Friday, December 01, 2006

The Almighty Green

As the holiday season approaches, the world is filled with many colors that help get us into the Christmas spirit. There’s the red and white striped candy canes, the multi-colored twinkling lights on trees and in yards, gaily wrapped gifts and fancy new holiday clothing for special occasions. All of which we are told that we need so we can celebrate.

But, in order to have all of these festive “must haves” there is one color you must have more of than anything else.

Green. As in cash. *Cue strains of “Money, money, money, money….MONEY!” from The Apprentice.

Yes, green seems to be the most popular color around this time of year, much to the delight of the store owners and the disdain of the consumers. We are trained to open our wallets and spend, spend, spend. And we do, sometimes begrudgingly, sometimes willingly, but all in the name of The Holiday Spirit.

Now don’t get me wrong. I loves me some shopping as much as the next girl, albeit not in the throes of The Last Minute Holiday Dash. But I got to thinking. Over the years, where has all my cashola come from? When I was younger, I loved the wads of bills that I collected for my holiday stash. Although nowadays I carry my debit card more often than the actual green stuff, what kinds of jobs have I had to make it appear in my bank account?

Over the years I have done many things for money. Many boring things. I’ve waited tables in many different establishments. I’ve delivered newspapers and flowers. I’ve done babysitting for kids, run a camp for kids, tutored kids and taught kids. I’ve dished yogurt at TCBY and sold books in a bookstore. I’ve washed cars and mowed lawns.


Unless you count the time I stapled my tongue for money at the request of a childhood friend (which, by the way, was so not worth the dollar I made doing it), or the time I posed semi-nude for a college art class, I played it safe.

People will do some wild things for money. All you have to do is watch reality TV to find some of them. They will eat all kinds of funky things that are not supposed to be eaten, swap wives, lose weight, perform dangerous stunts, persuade a bachelor into a proposal, or race around the world.

Would I do wild things for money? I took this test to see. I would like to say that I did something exciting in my lifetime for money, but I can’t. There were no Indecent Proposals for me. No earth shattering choices I had to make about what I would do or how badly I wanted or needed the money.

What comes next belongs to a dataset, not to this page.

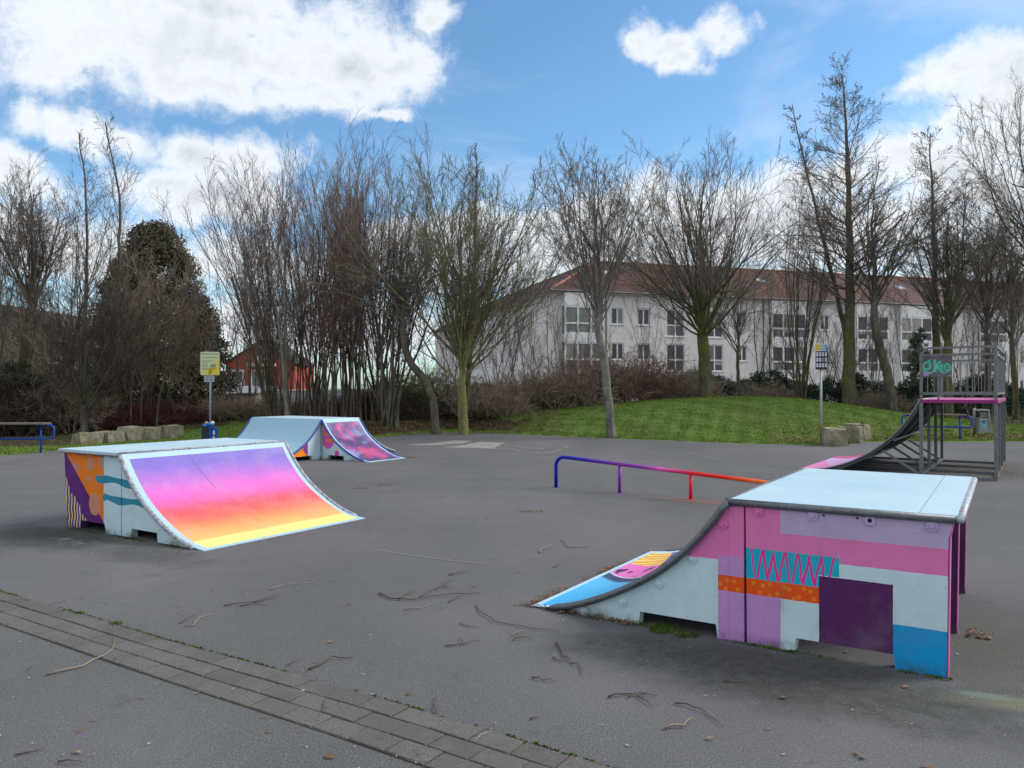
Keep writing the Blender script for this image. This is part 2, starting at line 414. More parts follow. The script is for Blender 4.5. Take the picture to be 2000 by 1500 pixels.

I earned no awards for being Miss I’ll Try Anything Once. I did, however, earn a lot of cash doing a lot of honest hard work. And I guess that’s something to be proud of, but not very exciting.

So I’ll take my wallet and my little safe self and head to the mall.

Right after I stop at the ATM.


Hi! I’m Kim. I am visiting today from In Full Bloom for December’s Blog Exchange. I spend my time there detailing some of the moments of my life, including my two kids and a wonderful husband. I also have a pet peeve or two!

Please visit ECR today at my place and be sure to visit the other members of this month’s Blog Exchange. If you would like to participate in next month's Blog Exchange, let Kristen
know. We’d love to have you!


Kate said...

Oy vey! It's all about money this time of year, isn't it?

Hmmm, posing semi-nude for an art class? You are waaaay more daring than me. I hardly pose nude for my husband with the lights out.

ECR said...

For some reason, posing semi nude doesn't shock me half as much as stapling your own tongue ;)

Allison said...

I, too, have done many many many things for money. But I can absolutely say that none of them were as exciting as posing nude, even if only semi-nude. I wonder if I could make money for that's worth a shot.

Her Bad Mother said...

I admire anyone who has enough confidence in their own form to pose for an art class - bravo!

TB said...

I've done some pretty wild things for free and now that I think about it, perhaps I should have tried to get some cash out of it!

Heather said...

Yeah, I keep telling my husband when he calls to ask if we need anything on his way home from work: "A shoebox full of 50s".

Alas, he hasn't found one yet.

Mayberry said...

I don't know -- that stapler thing seems pretty bold!

A. Elliot said...

I was very impressed with the stapler stunt and the fact that you only charged a dollar for it!

Kristen said...

You stapled your tongue? You need to be on fear factor!

Lauren said...

I stapled my fingers together once. Probably not half as bad as a tongue staple, but it certainly hurt.